The frends integration platform can be used to build and publish microservices. According to the puritanical definition of microservices, frends is also just a development platform that supports CI / CD processes. It enables the development, execution, and management of an API that can be flexibly scaled as needed in a container environment.

Make a microservice when ...

  • complete independent scalability is a requirement and possible;
  • you are developing a new application and need tailored backend;
  • you cannot use more cost-effective ready-made business applications.

What is a miniservice?

The term miniservice originated as a middle-ground term between macroservices and microservices. The miniservice is essentially like a microservice without the requirement of complete independence: the miniservice can be loosely coupled from other systems and interfaces.

Similarly, the miniservice can, if necessary, own and manage its data, i.e., include its data repository, though this is not mandatory by definition as it is with microservices. Often the granularity of a miniservice, meaning how large entities and functions the service contain, is also close to the microservice. The miniservice - like the microservice - must also be independently installed and as scalable as possible. However, unlike in microservices, scaling must consider the limitations of even loose dependencies: does the system connected to scale with the miniservice, or does an intermediate data warehouse need to break the dependency on the back-end system or service. The limit to scalability is almost always formed by the legacy and performance of connected Legacy systems and their interfaces and data warehouses.

Often IT-suppliers are seen marketing their microservices when, in fact, the miniservice with its loose dependencies is revealed from the under-the-hood. This is called "microservice-washing". Microservice-washing is done for two reasons: not understanding what a microservice really means or consciously wanting a trendy term for your marketing use.

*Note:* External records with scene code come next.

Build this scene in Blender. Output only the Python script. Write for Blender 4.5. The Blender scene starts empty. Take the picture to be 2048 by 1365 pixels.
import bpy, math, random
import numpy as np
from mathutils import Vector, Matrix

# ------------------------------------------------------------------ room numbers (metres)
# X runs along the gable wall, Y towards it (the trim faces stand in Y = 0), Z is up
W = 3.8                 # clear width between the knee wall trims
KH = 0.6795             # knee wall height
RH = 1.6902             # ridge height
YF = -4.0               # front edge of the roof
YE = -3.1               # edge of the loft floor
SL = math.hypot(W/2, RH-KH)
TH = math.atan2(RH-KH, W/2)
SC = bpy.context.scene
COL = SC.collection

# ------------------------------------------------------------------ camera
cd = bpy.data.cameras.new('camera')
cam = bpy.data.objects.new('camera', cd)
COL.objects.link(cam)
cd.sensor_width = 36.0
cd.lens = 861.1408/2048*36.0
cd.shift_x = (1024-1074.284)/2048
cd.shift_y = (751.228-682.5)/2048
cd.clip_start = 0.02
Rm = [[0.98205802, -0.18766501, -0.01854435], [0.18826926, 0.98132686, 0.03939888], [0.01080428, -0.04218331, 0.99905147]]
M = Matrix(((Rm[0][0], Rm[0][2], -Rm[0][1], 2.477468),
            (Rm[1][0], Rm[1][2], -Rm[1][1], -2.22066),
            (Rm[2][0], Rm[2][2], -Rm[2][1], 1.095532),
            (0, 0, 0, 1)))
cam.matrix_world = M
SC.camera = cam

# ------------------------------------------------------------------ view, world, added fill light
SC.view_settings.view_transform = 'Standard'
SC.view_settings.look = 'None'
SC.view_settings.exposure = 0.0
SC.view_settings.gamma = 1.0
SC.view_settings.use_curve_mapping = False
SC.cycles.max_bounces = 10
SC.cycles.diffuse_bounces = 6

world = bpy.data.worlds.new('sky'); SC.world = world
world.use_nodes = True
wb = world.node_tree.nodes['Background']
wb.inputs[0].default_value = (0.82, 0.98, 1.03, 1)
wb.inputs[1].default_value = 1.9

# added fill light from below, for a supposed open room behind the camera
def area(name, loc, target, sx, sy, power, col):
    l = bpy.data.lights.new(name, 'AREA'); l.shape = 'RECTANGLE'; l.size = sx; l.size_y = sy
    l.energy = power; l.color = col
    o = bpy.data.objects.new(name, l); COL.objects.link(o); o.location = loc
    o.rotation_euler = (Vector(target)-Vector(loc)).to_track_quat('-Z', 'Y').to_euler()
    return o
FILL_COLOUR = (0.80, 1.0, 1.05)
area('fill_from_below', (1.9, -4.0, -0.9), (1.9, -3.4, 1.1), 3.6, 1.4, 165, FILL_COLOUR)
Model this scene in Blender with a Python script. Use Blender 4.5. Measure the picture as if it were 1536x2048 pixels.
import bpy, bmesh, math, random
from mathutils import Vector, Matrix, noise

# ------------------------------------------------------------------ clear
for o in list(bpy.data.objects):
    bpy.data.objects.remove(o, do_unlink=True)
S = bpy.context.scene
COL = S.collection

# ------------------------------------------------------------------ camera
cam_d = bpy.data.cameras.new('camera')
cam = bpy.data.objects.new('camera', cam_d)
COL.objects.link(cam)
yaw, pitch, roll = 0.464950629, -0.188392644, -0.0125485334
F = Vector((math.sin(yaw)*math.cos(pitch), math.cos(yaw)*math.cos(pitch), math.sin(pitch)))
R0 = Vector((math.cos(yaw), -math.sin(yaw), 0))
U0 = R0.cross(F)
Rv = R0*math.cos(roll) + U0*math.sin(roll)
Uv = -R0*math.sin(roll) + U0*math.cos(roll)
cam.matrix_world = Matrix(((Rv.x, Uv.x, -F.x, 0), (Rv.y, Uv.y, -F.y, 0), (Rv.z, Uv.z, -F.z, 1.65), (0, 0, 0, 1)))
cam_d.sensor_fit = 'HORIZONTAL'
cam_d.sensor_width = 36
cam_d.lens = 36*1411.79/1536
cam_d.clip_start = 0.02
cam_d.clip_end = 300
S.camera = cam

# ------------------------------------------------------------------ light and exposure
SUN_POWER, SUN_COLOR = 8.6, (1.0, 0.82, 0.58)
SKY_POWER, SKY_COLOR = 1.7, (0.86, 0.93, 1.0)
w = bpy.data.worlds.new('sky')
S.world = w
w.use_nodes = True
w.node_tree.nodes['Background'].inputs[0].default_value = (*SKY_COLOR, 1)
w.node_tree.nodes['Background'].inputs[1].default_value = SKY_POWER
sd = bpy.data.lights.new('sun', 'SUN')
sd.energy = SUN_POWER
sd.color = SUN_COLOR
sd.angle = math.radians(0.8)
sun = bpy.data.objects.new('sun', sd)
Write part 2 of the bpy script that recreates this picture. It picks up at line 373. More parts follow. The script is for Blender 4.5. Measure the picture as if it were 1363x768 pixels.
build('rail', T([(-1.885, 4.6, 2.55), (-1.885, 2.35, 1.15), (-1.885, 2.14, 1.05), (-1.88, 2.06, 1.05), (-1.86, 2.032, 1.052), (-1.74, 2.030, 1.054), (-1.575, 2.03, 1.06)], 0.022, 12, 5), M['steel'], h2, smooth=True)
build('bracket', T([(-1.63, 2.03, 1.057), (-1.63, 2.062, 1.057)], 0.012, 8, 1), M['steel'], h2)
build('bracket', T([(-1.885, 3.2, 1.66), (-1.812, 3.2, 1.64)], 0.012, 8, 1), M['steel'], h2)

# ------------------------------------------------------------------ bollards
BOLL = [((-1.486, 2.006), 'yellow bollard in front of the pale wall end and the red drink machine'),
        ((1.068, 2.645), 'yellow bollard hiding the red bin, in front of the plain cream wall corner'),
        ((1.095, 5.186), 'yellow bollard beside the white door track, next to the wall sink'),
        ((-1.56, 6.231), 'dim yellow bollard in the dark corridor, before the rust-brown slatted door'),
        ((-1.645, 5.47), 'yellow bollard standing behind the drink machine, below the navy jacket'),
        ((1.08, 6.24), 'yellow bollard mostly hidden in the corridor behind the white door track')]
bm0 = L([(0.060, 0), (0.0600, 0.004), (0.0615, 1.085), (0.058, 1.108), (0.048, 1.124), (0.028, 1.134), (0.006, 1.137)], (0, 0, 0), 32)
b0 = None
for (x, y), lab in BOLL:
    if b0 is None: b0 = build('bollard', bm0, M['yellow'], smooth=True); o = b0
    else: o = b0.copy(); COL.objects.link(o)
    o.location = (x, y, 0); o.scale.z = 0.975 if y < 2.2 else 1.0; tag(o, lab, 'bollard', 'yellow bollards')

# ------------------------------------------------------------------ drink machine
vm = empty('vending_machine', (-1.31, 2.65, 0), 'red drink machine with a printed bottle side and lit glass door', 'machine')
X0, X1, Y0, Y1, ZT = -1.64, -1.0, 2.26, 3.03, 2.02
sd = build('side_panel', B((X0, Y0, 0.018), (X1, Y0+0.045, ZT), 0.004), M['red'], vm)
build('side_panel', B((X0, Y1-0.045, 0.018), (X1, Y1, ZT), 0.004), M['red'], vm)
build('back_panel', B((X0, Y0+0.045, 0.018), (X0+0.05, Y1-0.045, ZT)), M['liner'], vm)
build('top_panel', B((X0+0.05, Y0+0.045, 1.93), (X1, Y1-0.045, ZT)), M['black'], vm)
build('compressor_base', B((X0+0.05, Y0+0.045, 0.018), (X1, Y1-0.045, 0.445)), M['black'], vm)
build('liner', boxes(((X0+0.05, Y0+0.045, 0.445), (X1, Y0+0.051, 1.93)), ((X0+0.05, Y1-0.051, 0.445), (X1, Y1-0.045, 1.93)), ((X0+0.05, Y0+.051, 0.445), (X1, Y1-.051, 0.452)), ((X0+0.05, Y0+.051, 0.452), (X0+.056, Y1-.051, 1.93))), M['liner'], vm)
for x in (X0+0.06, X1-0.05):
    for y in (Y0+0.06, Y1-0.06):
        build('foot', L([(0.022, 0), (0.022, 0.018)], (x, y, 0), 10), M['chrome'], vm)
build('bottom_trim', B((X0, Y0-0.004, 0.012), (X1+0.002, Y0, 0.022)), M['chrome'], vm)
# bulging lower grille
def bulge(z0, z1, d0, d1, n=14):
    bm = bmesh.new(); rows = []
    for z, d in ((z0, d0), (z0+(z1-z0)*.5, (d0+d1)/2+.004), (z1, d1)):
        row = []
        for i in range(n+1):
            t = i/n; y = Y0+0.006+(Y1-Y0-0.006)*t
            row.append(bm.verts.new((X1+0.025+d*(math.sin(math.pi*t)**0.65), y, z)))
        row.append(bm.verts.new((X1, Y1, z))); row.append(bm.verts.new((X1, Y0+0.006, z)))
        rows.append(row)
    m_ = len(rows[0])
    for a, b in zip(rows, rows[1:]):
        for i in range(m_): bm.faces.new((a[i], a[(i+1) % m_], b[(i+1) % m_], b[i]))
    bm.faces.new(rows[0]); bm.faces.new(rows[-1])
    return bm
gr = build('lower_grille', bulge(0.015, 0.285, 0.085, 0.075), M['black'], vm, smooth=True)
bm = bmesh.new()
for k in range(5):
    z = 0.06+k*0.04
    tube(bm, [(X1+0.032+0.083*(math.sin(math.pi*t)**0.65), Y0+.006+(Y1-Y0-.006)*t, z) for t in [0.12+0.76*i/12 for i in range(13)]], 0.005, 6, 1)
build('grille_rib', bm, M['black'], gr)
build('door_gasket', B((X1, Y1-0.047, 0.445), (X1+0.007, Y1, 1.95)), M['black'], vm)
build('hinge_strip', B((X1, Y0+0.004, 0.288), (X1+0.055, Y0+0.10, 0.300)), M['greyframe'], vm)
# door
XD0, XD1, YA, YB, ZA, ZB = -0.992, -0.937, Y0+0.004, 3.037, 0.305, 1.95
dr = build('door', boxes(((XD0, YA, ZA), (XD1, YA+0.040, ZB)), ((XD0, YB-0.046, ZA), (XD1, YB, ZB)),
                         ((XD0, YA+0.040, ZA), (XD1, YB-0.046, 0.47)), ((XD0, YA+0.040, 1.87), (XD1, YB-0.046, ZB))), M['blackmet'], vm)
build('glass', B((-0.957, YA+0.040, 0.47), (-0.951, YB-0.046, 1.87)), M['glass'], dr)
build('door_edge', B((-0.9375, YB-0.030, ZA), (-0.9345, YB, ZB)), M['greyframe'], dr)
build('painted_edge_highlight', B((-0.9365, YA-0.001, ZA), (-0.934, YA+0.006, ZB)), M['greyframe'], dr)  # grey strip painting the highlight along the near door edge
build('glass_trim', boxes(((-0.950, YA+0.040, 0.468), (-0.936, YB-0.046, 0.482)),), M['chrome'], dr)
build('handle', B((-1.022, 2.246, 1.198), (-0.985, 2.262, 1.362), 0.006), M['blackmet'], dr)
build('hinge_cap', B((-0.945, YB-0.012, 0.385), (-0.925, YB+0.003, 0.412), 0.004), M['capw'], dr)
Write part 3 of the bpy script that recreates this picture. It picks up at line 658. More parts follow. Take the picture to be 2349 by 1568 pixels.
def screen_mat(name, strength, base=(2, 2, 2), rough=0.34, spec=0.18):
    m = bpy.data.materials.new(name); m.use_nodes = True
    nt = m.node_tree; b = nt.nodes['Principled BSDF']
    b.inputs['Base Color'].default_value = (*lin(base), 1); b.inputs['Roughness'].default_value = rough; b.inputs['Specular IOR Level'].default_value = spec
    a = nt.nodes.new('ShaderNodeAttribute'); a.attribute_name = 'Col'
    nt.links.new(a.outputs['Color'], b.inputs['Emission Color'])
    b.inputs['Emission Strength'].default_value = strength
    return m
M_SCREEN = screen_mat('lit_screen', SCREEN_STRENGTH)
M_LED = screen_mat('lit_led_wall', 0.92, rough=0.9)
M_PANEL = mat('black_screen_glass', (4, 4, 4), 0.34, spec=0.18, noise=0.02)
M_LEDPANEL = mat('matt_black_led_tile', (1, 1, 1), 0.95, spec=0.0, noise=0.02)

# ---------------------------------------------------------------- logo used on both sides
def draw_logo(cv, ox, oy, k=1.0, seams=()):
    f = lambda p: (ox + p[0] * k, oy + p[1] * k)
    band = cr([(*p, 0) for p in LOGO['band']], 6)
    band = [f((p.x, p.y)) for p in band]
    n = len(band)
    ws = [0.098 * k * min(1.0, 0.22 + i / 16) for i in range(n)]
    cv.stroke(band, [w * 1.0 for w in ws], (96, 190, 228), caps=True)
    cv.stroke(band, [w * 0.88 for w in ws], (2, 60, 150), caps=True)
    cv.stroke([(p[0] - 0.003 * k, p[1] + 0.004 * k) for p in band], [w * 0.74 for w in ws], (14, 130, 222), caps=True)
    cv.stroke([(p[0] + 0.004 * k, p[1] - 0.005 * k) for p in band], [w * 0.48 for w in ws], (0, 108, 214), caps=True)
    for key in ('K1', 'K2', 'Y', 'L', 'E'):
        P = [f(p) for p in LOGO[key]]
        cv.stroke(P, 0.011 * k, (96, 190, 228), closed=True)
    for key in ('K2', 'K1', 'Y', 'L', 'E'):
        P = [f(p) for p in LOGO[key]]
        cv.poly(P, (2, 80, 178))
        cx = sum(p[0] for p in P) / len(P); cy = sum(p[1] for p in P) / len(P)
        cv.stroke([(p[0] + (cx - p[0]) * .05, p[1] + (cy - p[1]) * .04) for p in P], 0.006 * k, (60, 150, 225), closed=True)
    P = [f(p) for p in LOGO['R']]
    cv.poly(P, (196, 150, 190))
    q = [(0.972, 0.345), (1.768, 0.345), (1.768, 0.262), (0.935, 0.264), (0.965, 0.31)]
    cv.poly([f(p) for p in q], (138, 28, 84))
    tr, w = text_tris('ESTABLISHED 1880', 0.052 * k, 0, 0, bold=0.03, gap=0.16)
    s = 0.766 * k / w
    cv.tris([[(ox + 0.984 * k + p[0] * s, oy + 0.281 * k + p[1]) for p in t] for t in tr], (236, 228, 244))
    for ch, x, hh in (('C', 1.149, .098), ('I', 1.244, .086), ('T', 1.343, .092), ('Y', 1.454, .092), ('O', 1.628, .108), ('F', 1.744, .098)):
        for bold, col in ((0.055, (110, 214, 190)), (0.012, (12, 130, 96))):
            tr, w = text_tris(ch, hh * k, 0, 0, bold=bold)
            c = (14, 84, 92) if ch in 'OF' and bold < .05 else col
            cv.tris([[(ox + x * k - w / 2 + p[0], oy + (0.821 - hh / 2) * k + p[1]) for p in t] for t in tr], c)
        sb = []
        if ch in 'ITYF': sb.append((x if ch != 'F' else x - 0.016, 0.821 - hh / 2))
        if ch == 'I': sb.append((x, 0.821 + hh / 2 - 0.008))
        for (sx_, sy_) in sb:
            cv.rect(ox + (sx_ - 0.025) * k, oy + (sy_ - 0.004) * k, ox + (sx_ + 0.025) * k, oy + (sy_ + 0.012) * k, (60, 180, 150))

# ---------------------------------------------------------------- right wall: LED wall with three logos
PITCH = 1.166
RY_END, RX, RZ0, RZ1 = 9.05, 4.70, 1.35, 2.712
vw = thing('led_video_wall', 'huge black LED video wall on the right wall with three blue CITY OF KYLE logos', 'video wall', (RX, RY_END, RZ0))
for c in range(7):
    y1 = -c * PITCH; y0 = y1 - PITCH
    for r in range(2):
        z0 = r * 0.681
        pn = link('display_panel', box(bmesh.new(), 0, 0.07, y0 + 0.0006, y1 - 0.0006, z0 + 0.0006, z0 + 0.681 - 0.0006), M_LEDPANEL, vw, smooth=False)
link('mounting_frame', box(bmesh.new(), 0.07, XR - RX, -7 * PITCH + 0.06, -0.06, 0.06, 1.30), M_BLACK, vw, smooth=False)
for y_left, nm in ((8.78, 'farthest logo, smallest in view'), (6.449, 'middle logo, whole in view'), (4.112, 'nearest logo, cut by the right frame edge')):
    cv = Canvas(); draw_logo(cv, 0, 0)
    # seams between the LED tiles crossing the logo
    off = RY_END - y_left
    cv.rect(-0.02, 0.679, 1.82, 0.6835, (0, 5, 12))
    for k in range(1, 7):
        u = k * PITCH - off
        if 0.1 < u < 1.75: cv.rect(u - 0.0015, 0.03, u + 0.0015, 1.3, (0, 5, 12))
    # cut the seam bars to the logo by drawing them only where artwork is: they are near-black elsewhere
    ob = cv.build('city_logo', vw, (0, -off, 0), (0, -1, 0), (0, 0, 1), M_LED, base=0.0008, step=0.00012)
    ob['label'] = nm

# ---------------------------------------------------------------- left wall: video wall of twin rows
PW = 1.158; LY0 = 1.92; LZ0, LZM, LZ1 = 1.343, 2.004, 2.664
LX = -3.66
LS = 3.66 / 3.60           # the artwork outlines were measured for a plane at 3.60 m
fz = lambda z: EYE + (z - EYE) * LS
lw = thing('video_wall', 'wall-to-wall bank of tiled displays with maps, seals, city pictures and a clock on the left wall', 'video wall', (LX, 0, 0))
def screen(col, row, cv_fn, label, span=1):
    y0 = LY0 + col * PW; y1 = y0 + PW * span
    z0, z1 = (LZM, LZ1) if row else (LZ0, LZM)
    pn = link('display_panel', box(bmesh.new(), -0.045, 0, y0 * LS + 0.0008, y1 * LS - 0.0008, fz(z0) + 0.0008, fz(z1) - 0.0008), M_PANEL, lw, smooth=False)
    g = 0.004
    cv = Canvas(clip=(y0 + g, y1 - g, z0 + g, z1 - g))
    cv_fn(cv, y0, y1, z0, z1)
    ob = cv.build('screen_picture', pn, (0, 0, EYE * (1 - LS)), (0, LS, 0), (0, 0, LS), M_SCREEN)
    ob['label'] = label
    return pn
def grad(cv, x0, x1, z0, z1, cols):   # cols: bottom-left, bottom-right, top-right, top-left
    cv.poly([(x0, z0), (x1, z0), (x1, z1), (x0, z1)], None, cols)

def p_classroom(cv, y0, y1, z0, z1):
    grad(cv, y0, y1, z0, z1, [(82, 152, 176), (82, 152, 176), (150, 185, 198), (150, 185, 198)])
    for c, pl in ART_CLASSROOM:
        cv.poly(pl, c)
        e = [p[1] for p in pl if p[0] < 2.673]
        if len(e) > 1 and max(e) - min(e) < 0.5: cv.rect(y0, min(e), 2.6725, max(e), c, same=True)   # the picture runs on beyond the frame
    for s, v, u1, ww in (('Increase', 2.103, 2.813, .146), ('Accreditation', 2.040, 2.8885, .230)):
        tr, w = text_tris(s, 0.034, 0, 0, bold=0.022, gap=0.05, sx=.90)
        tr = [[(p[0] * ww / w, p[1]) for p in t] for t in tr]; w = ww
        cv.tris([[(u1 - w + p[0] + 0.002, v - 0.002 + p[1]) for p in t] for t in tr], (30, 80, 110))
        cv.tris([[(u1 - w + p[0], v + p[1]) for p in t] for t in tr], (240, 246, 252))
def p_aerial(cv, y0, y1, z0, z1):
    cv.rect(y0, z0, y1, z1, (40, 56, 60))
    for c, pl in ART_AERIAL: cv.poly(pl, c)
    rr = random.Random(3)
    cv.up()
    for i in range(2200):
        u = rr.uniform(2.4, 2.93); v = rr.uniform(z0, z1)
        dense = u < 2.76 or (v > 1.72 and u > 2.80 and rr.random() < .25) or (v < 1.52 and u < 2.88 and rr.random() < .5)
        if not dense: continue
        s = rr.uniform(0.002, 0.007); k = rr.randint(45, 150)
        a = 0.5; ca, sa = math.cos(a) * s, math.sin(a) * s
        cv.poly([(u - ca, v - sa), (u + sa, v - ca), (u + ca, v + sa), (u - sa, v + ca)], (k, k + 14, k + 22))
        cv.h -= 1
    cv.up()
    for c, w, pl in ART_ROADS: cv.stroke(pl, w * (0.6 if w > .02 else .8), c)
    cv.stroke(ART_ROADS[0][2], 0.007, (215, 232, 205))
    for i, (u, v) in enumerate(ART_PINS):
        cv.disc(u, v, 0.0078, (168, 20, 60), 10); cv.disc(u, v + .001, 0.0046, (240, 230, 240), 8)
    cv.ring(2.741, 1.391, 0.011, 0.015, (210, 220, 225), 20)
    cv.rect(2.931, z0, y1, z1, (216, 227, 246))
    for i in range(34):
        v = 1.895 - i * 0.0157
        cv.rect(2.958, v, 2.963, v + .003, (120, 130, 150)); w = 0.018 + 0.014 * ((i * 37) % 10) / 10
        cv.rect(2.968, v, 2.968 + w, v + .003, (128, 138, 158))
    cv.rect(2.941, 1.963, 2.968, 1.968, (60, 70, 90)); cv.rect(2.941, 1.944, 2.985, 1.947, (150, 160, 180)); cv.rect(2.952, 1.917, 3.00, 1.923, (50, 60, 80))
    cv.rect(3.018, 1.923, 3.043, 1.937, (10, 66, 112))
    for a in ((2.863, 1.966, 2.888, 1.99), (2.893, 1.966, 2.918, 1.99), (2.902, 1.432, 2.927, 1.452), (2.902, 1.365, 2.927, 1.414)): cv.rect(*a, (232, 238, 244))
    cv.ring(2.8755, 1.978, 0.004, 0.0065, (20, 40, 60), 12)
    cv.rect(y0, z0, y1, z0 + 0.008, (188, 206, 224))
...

The frends integration platform has been a development platform for miniservices for more than a decade. Today, frends is the most modern API platform on the market, which acts as a microservice platform or miniservice platform when needed. It is essential to understand that miniservice capability is not a separate area but a part of the capabilities of a modern integration platform.

Make a miniservice when ...

  • general use is important;
  • time-to-market is the most important thing;
  • you build services on top of existing systems;
  • you want your service production to be based on the DevOps model.

The near future of service architectures

In its "Innovation Insight for Miniservices," Gartner predicted that miniservices would be the next architectural paradigm to become a hit in 2019. History proves that they did not become a hit, but miniservices became part of the everyday life of the integration development. Miniservices represent a pragmatic architecture that considers the modern environment and responds well to the needs of a digitalizing world. For example, a company developing a mobile application to support its own old business may not be ready to discard its other core systems. A typical overkill solution is to build redundant microservice architecture to line-of-business systems just for the sake of microservices when miniservices would have fulfilled the business needs.